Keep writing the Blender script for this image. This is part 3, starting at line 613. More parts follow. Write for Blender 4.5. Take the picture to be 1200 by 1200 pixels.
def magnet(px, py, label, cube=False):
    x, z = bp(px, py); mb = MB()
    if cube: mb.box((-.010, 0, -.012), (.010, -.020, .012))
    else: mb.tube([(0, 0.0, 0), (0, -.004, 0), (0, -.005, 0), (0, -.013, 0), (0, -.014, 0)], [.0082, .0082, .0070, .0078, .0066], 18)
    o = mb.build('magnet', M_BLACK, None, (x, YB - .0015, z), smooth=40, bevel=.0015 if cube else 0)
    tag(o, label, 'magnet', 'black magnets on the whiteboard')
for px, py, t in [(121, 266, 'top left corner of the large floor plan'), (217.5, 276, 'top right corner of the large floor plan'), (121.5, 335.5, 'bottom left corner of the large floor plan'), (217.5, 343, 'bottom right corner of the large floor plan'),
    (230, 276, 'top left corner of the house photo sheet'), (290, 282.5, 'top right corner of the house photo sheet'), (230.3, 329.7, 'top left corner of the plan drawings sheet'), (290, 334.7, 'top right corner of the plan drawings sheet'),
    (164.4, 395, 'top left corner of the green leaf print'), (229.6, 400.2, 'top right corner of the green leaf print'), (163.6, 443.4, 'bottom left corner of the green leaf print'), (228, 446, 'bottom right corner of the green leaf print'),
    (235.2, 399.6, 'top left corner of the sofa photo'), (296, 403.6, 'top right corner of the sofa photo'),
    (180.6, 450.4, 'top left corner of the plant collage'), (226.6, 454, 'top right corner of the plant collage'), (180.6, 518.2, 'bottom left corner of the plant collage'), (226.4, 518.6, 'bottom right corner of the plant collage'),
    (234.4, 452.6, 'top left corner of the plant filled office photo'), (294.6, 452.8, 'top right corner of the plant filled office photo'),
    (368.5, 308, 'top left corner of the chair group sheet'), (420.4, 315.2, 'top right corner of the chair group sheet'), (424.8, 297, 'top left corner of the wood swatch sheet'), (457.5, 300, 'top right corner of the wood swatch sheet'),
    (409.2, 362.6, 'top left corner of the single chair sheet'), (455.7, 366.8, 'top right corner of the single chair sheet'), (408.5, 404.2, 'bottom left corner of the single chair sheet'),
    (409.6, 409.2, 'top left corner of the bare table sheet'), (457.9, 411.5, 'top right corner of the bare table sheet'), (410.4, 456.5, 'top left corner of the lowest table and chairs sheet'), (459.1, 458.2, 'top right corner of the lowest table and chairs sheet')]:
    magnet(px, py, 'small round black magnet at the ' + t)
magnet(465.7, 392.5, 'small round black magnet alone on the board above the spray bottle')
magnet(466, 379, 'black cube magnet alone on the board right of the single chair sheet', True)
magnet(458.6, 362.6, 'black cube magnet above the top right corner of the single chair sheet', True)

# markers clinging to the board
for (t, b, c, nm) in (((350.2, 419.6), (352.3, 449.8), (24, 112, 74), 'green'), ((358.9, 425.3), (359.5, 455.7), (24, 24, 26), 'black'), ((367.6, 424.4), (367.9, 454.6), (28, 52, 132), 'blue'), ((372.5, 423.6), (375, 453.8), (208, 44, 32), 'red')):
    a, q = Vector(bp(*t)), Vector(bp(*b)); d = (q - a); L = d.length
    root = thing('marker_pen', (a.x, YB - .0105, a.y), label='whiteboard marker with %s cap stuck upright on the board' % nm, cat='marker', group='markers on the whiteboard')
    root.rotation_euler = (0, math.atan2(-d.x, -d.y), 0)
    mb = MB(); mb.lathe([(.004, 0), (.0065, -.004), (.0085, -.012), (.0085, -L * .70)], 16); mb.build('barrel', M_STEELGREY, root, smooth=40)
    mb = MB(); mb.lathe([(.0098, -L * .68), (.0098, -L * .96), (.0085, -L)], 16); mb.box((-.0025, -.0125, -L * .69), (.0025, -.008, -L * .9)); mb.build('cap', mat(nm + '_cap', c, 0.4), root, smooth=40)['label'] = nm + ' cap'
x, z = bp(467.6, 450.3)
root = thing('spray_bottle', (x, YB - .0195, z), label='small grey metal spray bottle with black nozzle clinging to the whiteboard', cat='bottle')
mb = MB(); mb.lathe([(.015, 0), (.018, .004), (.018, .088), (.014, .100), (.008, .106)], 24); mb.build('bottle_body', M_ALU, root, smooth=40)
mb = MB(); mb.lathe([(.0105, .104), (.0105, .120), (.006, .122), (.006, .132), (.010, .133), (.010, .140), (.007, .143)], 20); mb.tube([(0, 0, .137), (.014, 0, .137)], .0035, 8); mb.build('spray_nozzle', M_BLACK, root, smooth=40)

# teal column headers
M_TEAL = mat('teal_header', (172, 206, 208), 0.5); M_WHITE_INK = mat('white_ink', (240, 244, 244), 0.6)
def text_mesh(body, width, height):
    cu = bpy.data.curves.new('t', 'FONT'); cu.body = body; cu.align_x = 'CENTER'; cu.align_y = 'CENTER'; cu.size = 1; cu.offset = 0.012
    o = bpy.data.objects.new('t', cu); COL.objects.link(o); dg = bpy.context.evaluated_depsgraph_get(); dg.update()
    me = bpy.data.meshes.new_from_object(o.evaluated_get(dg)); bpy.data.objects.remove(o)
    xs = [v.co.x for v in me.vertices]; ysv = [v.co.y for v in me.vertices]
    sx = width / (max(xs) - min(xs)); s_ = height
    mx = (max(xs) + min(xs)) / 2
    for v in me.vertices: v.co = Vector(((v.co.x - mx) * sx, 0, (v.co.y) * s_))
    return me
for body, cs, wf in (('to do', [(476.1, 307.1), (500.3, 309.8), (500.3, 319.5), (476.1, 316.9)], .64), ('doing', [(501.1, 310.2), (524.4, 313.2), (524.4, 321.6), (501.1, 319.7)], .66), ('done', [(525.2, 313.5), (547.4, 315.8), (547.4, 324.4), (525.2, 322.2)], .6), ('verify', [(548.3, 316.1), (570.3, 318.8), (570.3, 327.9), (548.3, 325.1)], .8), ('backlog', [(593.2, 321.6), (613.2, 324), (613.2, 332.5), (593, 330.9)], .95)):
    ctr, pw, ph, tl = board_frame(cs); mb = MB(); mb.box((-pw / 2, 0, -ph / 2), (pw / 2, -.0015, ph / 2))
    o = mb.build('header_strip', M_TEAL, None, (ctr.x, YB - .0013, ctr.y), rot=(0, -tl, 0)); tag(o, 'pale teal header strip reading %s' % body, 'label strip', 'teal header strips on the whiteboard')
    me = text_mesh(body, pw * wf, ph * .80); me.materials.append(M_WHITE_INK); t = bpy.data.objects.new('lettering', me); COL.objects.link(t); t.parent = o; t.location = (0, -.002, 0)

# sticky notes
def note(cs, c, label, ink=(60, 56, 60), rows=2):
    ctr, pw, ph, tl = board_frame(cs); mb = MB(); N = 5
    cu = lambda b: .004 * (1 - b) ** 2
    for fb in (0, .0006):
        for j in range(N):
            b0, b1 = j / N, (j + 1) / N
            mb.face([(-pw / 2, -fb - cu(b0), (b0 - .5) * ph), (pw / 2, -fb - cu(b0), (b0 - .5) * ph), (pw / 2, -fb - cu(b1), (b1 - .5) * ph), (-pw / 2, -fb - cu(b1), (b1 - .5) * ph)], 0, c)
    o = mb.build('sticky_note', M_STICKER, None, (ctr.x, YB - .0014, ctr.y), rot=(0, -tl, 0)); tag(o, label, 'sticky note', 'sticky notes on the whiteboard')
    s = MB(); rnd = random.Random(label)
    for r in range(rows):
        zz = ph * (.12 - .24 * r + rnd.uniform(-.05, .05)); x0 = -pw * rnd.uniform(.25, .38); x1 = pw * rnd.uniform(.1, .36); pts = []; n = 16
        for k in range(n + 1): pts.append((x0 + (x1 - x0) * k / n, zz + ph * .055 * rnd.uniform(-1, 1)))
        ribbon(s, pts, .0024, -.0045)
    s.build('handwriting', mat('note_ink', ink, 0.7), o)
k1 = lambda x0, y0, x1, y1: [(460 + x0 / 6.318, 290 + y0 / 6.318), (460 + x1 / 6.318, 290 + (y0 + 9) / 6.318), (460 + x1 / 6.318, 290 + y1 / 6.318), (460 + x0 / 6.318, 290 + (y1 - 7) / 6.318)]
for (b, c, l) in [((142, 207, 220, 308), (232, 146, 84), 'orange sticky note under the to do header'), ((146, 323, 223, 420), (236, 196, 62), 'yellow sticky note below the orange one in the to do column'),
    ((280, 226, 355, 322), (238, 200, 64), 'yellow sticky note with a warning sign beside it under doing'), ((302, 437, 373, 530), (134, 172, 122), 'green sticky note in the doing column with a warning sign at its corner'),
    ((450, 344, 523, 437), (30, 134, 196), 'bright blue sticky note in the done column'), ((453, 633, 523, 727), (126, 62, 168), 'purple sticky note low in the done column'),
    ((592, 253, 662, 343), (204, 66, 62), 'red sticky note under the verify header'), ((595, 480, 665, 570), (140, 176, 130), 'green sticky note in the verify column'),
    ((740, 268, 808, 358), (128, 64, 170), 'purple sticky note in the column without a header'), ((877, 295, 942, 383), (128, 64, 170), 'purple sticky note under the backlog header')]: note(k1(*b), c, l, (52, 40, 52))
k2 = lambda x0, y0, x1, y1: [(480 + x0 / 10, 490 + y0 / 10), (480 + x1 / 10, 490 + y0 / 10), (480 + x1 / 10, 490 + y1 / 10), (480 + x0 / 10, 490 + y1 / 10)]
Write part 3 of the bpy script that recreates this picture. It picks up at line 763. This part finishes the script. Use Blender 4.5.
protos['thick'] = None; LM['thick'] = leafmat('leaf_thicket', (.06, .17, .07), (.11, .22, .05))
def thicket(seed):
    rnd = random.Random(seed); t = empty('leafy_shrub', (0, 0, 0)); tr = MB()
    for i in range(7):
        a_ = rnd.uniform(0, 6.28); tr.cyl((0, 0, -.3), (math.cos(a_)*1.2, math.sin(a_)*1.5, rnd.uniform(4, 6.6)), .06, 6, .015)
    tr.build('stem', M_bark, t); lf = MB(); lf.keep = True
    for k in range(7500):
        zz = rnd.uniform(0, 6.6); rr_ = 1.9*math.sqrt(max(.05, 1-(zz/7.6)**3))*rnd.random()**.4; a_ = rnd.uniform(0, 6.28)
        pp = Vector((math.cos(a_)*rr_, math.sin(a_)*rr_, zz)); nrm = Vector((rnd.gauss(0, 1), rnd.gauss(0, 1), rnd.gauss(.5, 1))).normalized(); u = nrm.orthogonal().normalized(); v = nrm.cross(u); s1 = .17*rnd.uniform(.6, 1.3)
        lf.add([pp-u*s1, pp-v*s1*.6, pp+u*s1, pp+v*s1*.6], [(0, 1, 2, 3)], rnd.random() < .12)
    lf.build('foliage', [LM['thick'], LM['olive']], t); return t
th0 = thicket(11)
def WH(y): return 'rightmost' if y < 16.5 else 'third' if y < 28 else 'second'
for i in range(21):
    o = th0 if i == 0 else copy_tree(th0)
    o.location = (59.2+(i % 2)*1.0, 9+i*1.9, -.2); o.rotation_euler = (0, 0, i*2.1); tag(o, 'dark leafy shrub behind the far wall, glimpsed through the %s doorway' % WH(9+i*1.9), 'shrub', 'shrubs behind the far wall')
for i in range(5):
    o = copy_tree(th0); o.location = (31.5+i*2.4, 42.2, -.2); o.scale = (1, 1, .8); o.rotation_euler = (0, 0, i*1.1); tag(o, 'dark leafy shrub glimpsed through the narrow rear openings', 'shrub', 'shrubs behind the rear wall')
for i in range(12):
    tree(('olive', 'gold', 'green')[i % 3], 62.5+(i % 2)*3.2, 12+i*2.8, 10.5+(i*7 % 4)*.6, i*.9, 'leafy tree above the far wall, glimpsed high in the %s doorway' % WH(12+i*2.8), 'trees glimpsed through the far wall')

◆ PROBLEM DETAILS
Identify the lines above with the word "script". Copy them.

◆ PROBLEM SOLUTION
Keep writing the Blender script for this image. This is part 3, starting at line 613. More parts follow. Write for Blender 4.5. Take the picture to be 1200 by 1200 pixels.
Write part 3 of the bpy script that recreates this picture. It picks up at line 763. This part finishes the script. Use Blender 4.5.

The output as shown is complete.